Directions for this task —
Report the count of lines that carry the string "Measure", and add nothing.

Source material —
***

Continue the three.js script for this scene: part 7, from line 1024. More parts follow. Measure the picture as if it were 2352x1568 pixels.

***

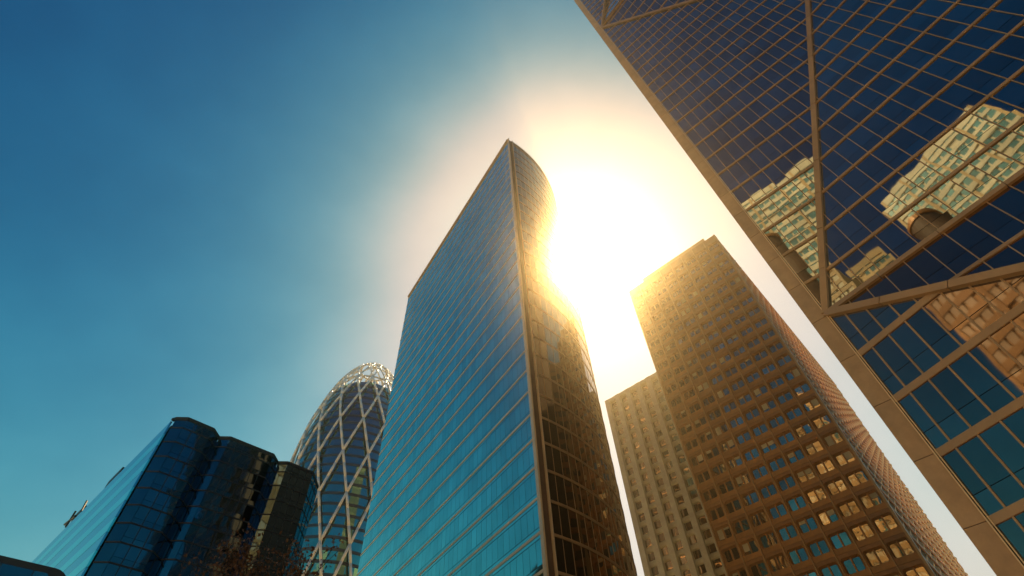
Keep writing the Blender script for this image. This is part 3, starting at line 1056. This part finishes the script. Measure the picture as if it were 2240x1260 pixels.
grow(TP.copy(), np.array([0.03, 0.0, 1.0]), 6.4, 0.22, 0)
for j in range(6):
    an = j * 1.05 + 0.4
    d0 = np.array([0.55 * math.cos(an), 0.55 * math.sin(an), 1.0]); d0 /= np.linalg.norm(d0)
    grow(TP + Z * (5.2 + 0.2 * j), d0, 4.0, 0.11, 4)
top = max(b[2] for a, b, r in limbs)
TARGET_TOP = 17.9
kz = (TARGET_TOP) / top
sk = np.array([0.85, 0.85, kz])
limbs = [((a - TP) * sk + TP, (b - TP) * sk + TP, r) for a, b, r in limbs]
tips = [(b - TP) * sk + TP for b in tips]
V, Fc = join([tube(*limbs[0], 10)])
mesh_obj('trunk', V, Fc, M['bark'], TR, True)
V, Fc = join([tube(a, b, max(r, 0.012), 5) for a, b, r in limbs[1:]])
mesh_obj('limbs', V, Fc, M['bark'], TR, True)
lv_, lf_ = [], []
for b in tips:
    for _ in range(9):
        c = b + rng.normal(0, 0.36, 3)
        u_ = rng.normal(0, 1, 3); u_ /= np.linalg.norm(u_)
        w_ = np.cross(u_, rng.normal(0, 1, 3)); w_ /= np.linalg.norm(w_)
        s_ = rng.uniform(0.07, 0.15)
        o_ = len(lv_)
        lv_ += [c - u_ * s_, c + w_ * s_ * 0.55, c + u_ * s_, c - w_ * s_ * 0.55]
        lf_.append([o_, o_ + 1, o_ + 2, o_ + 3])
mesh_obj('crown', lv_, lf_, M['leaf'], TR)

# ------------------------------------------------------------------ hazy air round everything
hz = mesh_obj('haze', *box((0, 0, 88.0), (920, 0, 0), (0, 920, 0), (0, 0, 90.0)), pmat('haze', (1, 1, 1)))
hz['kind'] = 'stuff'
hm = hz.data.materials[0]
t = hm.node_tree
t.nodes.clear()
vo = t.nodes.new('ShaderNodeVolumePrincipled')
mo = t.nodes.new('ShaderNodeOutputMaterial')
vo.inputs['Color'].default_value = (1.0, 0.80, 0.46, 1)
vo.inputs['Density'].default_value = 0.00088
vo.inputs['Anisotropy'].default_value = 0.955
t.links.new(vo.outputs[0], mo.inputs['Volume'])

***

Output below —
2